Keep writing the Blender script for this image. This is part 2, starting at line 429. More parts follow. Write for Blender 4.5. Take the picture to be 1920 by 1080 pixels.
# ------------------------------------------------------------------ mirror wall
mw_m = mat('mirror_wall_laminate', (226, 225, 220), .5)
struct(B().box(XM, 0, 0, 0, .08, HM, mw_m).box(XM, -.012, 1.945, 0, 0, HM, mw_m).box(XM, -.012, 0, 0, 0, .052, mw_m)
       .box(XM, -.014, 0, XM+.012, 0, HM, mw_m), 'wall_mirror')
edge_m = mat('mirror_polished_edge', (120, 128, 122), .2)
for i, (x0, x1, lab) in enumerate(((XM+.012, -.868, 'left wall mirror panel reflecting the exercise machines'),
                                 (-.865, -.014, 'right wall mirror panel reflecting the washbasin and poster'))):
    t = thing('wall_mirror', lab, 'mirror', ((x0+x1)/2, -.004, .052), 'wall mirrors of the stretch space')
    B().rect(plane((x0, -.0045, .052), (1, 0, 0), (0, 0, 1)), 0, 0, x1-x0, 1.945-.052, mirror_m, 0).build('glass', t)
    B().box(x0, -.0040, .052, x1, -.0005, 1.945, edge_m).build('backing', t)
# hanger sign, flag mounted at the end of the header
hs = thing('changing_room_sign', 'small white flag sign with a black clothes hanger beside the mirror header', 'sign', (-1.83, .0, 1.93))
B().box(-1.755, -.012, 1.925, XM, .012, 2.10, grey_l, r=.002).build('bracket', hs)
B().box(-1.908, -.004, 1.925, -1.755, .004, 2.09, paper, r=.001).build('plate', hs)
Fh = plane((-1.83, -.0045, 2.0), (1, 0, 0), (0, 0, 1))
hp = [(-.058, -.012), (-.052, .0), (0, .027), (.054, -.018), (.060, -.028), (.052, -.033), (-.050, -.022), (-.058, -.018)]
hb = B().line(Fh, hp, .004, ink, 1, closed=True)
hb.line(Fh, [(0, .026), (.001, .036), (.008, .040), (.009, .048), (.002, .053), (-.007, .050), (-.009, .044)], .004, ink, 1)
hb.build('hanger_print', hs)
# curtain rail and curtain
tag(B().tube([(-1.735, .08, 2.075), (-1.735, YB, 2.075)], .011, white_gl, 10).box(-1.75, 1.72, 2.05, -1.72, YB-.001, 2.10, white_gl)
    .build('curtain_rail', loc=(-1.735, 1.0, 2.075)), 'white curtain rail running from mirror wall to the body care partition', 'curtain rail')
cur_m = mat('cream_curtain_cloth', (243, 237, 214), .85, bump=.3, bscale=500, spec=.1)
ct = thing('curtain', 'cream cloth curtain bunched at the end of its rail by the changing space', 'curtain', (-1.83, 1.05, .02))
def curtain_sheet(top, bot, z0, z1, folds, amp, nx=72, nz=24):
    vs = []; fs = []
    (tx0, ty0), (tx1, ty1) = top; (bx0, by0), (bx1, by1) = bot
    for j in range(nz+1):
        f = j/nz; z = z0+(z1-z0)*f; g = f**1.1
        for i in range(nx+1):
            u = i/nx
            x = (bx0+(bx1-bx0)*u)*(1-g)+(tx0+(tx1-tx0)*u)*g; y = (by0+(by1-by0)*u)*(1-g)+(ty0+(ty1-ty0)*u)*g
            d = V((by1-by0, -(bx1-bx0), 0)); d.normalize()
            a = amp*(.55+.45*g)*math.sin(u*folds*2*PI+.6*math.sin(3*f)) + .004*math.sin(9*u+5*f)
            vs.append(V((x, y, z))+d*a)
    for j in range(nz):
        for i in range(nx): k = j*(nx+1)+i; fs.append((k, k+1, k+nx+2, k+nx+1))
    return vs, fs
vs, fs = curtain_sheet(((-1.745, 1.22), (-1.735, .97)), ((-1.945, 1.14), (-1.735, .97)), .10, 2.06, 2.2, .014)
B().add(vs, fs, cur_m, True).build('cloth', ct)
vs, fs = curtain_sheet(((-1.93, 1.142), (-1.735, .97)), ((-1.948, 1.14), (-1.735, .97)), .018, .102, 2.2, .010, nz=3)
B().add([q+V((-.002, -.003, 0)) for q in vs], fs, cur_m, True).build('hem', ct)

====

Brief: Extract the listing in its entirety, matching it exactly.

Answer to the exercise:
Keep writing the Blender script for this image. This is part 2, starting at line 429. More parts follow. Write for Blender 4.5. Take the picture to be 1920 by 1080 pixels.
# ------------------------------------------------------------------ mirror wall
mw_m = mat('mirror_wall_laminate', (226, 225, 220), .5)
struct(B().box(XM, 0, 0, 0, .08, HM, mw_m).box(XM, -.012, 1.945, 0, 0, HM, mw_m).box(XM, -.012, 0, 0, 0, .052, mw_m)
       .box(XM, -.014, 0, XM+.012, 0, HM, mw_m), 'wall_mirror')
edge_m = mat('mirror_polished_edge', (120, 128, 122), .2)
for i, (x0, x1, lab) in enumerate(((XM+.012, -.868, 'left wall mirror panel reflecting the exercise machines'),
                                 (-.865, -.014, 'right wall mirror panel reflecting the washbasin and poster'))):
    t = thing('wall_mirror', lab, 'mirror', ((x0+x1)/2, -.004, .052), 'wall mirrors of the stretch space')
    B().rect(plane((x0, -.0045, .052), (1, 0, 0), (0, 0, 1)), 0, 0, x1-x0, 1.945-.052, mirror_m, 0).build('glass', t)
    B().box(x0, -.0040, .052, x1, -.0005, 1.945, edge_m).build('backing', t)
# hanger sign, flag mounted at the end of the header
hs = thing('changing_room_sign', 'small white flag sign with a black clothes hanger beside the mirror header', 'sign', (-1.83, .0, 1.93))
B().box(-1.755, -.012, 1.925, XM, .012, 2.10, grey_l, r=.002).build('bracket', hs)
B().box(-1.908, -.004, 1.925, -1.755, .004, 2.09, paper, r=.001).build('plate', hs)
Fh = plane((-1.83, -.0045, 2.0), (1, 0, 0), (0, 0, 1))
hp = [(-.058, -.012), (-.052, .0), (0, .027), (.054, -.018), (.060, -.028), (.052, -.033), (-.050, -.022), (-.058, -.018)]
hb = B().line(Fh, hp, .004, ink, 1, closed=True)
hb.line(Fh, [(0, .026), (.001, .036), (.008, .040), (.009, .048), (.002, .053), (-.007, .050), (-.009, .044)], .004, ink, 1)
hb.build('hanger_print', hs)
# curtain rail and curtain
tag(B().tube([(-1.735, .08, 2.075), (-1.735, YB, 2.075)], .011, white_gl, 10).box(-1.75, 1.72, 2.05, -1.72, YB-.001, 2.10, white_gl)
    .build('curtain_rail', loc=(-1.735, 1.0, 2.075)), 'white curtain rail running from mirror wall to the body care partition', 'curtain rail')
cur_m = mat('cream_curtain_cloth', (243, 237, 214), .85, bump=.3, bscale=500, spec=.1)
ct = thing('curtain', 'cream cloth curtain bunched at the end of its rail by the changing space', 'curtain', (-1.83, 1.05, .02))
def curtain_sheet(top, bot, z0, z1, folds, amp, nx=72, nz=24):
    vs = []; fs = []
    (tx0, ty0), (tx1, ty1) = top; (bx0, by0), (bx1, by1) = bot
    for j in range(nz+1):
        f = j/nz; z = z0+(z1-z0)*f; g = f**1.1
        for i in range(nx+1):
            u = i/nx
            x = (bx0+(bx1-bx0)*u)*(1-g)+(tx0+(tx1-tx0)*u)*g; y = (by0+(by1-by0)*u)*(1-g)+(ty0+(ty1-ty0)*u)*g
            d = V((by1-by0, -(bx1-bx0), 0)); d.normalize()
            a = amp*(.55+.45*g)*math.sin(u*folds*2*PI+.6*math.sin(3*f)) + .004*math.sin(9*u+5*f)
            vs.append(V((x, y, z))+d*a)
    for j in range(nz):
        for i in range(nx): k = j*(nx+1)+i; fs.append((k, k+1, k+nx+2, k+nx+1))
    return vs, fs
vs, fs = curtain_sheet(((-1.745, 1.22), (-1.735, .97)), ((-1.945, 1.14), (-1.735, .97)), .10, 2.06, 2.2, .014)
B().add(vs, fs, cur_m, True).build('cloth', ct)
vs, fs = curtain_sheet(((-1.93, 1.142), (-1.735, .97)), ((-1.948, 1.14), (-1.735, .97)), .018, .102, 2.2, .010, nz=3)
B().add([q+V((-.002, -.003, 0)) for q in vs], fs, cur_m, True).build('hem', ct)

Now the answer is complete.